The (slight) downside is a huge increase in energy. My brain fizzes, I'm twitching to do stuff all the time, feel very speedy and edgy at times, can't switch off. Which is another reason for drinking - just to knock that stuff on the head, give myself a break, pass out in a warm fuzzy haze. To coin a phrase, I just used to get "bored of thinking, about drinking and not drinking, and practically everything else under the sun". One problem for me is that I come up with schemes, pipe dreams, plans, but they are so far removed from my day to day reality, and I know I'll never do anything about them - I might start, but I never finish, because, in part, of drinking - so I just drink and get stoned to either daydream, without any intention of actually doing anything, or simply to forget, to stop planning and fantasising.

Mindfulness and meditation really help here too. Ignore the inner judge, the elder brother (cf The Prodigal Son). If you want to day dream or fantasise, just let it happen - pay attention to what the day dream says, see where it leads, but don't beat yourself up because you do nothing about it; maybe it's not really such a great idea anyway, or what you really want. If getting too excited and speedy, slow down, pay attention to what you're doing right now, do it carefully, slowly, with full attention. Take pleasure in the simple things - the weather, all sorts, nature, riding my bike, using my body, having a nap or a snooze when I feel like it, and not feeling guilty about it. Doing nothing all day, and not feeling guilty about it. Cooking a proper meal. Organising my own birthday party, and not caring if no one turns up. Reading good books. Writing a poem. Painting a picture, or chipping away very slowly and carefully at a lump of flint. Mending things. Tidying up. Sorting out and throwing useless stuff away (or even better, giving it away if you can). Doing something for someone else, for the sake of it. Not over-offering or committing, not taking on something that you suspect you'll quickly get pissed off by, but not being afraid to give something new a try - it might work out better than you expect.
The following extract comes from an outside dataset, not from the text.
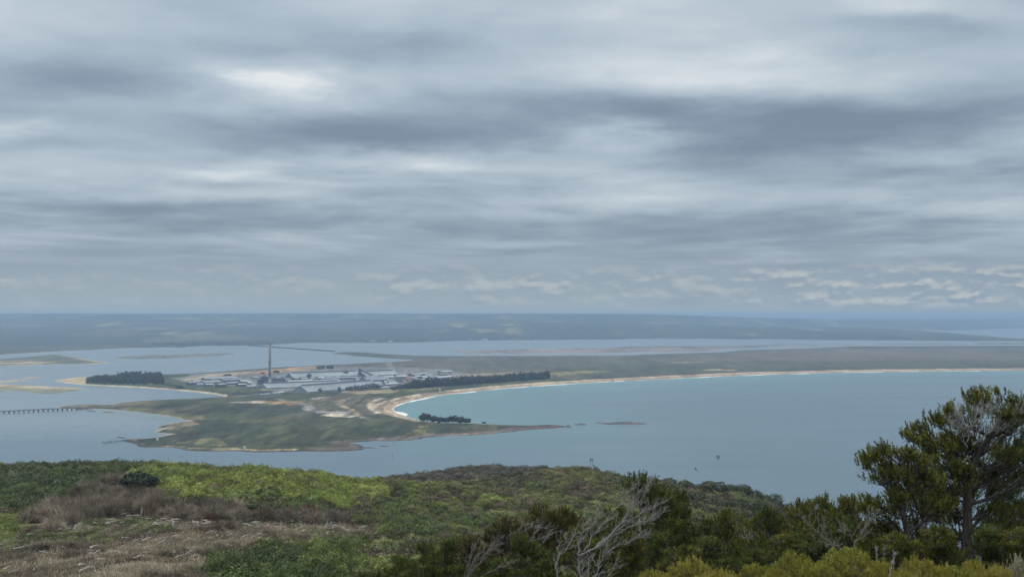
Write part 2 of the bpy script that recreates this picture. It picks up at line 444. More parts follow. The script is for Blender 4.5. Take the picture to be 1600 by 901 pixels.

B replied to mine, saying I should use her resources and not think willpower is the way. I don't. I need all the help I can get.

Finished the papering and worked out how to get the bench in and out of the summer house easily. Nice steak and kidney pie with Pol for lunch, then back to Sweffling and Fram. Feel very happy.

Peeing a lot. Feels like my kidneys and liver are working overtime to clean me out. Feel very well.